3月2日(土)、朝から辺野古へ。今日は毎月第1土曜日の辺野古大行動と午後には障がい者の集いが予定され、私も挨拶するよう頼まれている。
午前11時からの大行動を前に、工事用ゲート前の座りこみからメインゲート前にデモ。
辺野古大行動の冒頭は、3月4日の三線の日のリハーサルを兼ねた「かぎやで風」の踊りで幕を開けた。大行動には1300人もの人たちが集まった。
稲嶺進共同代表、国会議員さんらの挨拶が続く。県民投票の勝利の後なので、皆、力が入っている。
午後は、「障がい者の集い」。翁長前知事のお連れ合いの樹子さんの挨拶の後、私が工事の現状、特に最近、大きな問題となっている軟弱地盤問題について説明した。
今日も、何人かの人たちから、「政府は軟弱地盤90mのうち、70mだけの地盤改良ですますと言っているが大丈夫なのか?」とご質問をいただいた。そのため、今日のスピーチはこの問題を中心に説明した。
政府は、連日、軟弱地盤の厚さが90m、砂杭の数は7万7千本という報道が続いているにもかかわらず、「行政不服審査請求中なので内容についてはお答えできない」と逃げ続けてきた。しかし岩屋防衛大臣は、2月28日の衆議院代表質問で赤嶺政賢衆議院議員の質問に答え、やっとこれらの事実を認めた。それでも地盤改良工事は海面下70mまでだと主張する。
●「-70mより下の地盤が固いから地盤改良工事の必要はない」のではなく、「-70mより下は作業船がなく施工できない」のが事実
岩屋防衛大臣は予算委員会で、「地盤改良の深さは、必ずしも十分に固く安定した土層に達する深度まで施工しなくてもよい」「-70mより下はかなり固い粘土層となっている」から、地盤改良工事は海面下70mまでだと答弁した。
しかしこの政府の説明には納得がいかない。
まず、政府の『地盤に係る設計・施行の検討結果 報告書』(2019.1)の「工法の検討」では、「専門工事業者へのヒヤリングから現有作業船の能力等を考慮し、改良可能な最大深度はCDL-70m程度とする」(P53)と明記されている。
この報告書には、防衛大臣が言うような、-70mより下は地盤が固いので地盤改良工事の必要はないとは記載されていない。あくまでも「現有作業船の能力」等から、改良可能な最大深度を-70m程度としたにすぎないのだ。

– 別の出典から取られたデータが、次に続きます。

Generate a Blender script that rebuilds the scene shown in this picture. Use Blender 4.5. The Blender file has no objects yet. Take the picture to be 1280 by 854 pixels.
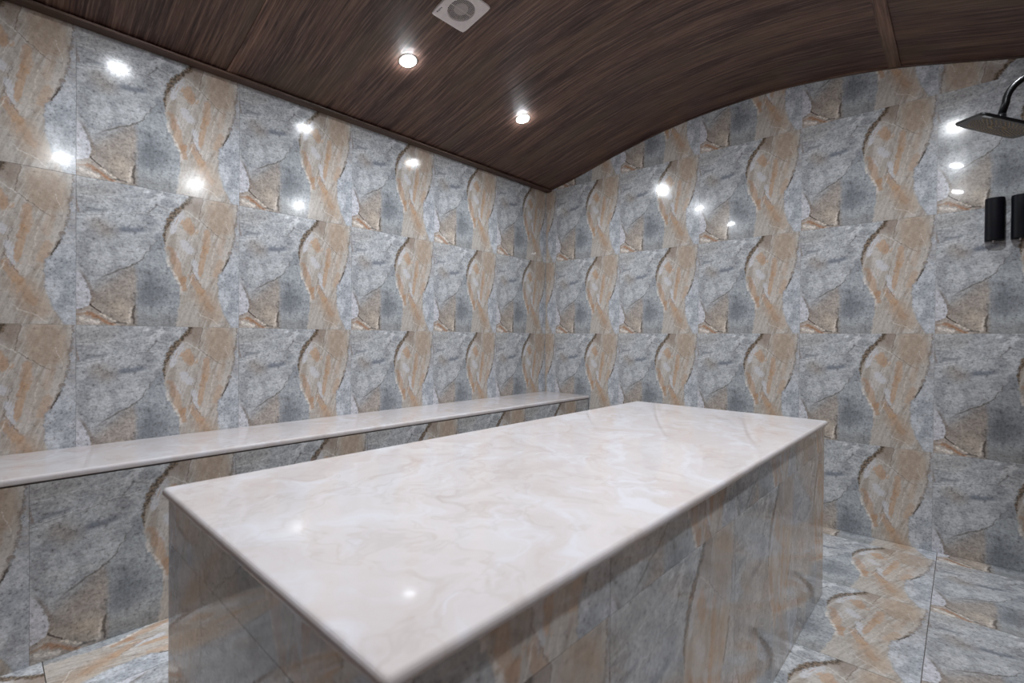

日本には海面下70mまで地盤改良できるサンドコンパクションパイル工法の作業船が2隻しかないため、70mまでの地盤改良しかできないのだ。それを-70mより下は地盤が固いので地盤改良工事の必要はないと言い始めているにすぎない。
また、-70mより下の地盤が固いというのも正確ではない。上記報告書では、谷埋堆積物(粘性土)の層であっても、-74mの付近で地層の性状が異なっているとしている。もし比較的固い地層となっているとしても、それは-70mではなく、-74mより下の地層である。政府の言い分を認めるとしても、地盤改良工事は少なくとも-74mまで行なう必要がある。
なお、-74m付近で地層の性状が異なるという点については、N値等のデータが示されておらず、判断できない。少なくとも、同じ谷埋堆積物(粘性土)の層であるにもかかわらず、下部については地盤改良の必要がないとは考えられない。岩屋防衛大臣は、「地盤改良の深さは、必ずしも十分に固く安定した土層に達する深度まで施工しなくてもよい」と答弁したが、これは、-70mより下も「十分に固く安定した土層」ではないと認めたことでもある。防衛局は全ての土質調査結果を速やかに公表すべきである。
●-70mより下の部分を地盤改良しない場合、深刻な圧密沈下が生じる。---しかも海底地盤の沈下だけではなく、厚さ30mの埋立部分の沈下も併せて進行
-70mまでしか地盤改良工事を行なわない場合、下部に地盤改良をしていない谷埋堆積物(粘土質)の層が20mほど存在しているため、長期にわたって圧密沈下が生じる。
しかも、大浦湾の最大厚30mほどの埋立部分でも滑走路等の重要構造物周りは、サンドコンパクションパイル工法による地盤改良工事が行なわれる(設計概要説明書2-76)。海底地盤と、その上の盛土部分をあわせて上下2段の地盤改良工事が必要なのだが、沈下量の検討にあたっては基礎部分、盛土部分をあわせて検討しなければならない。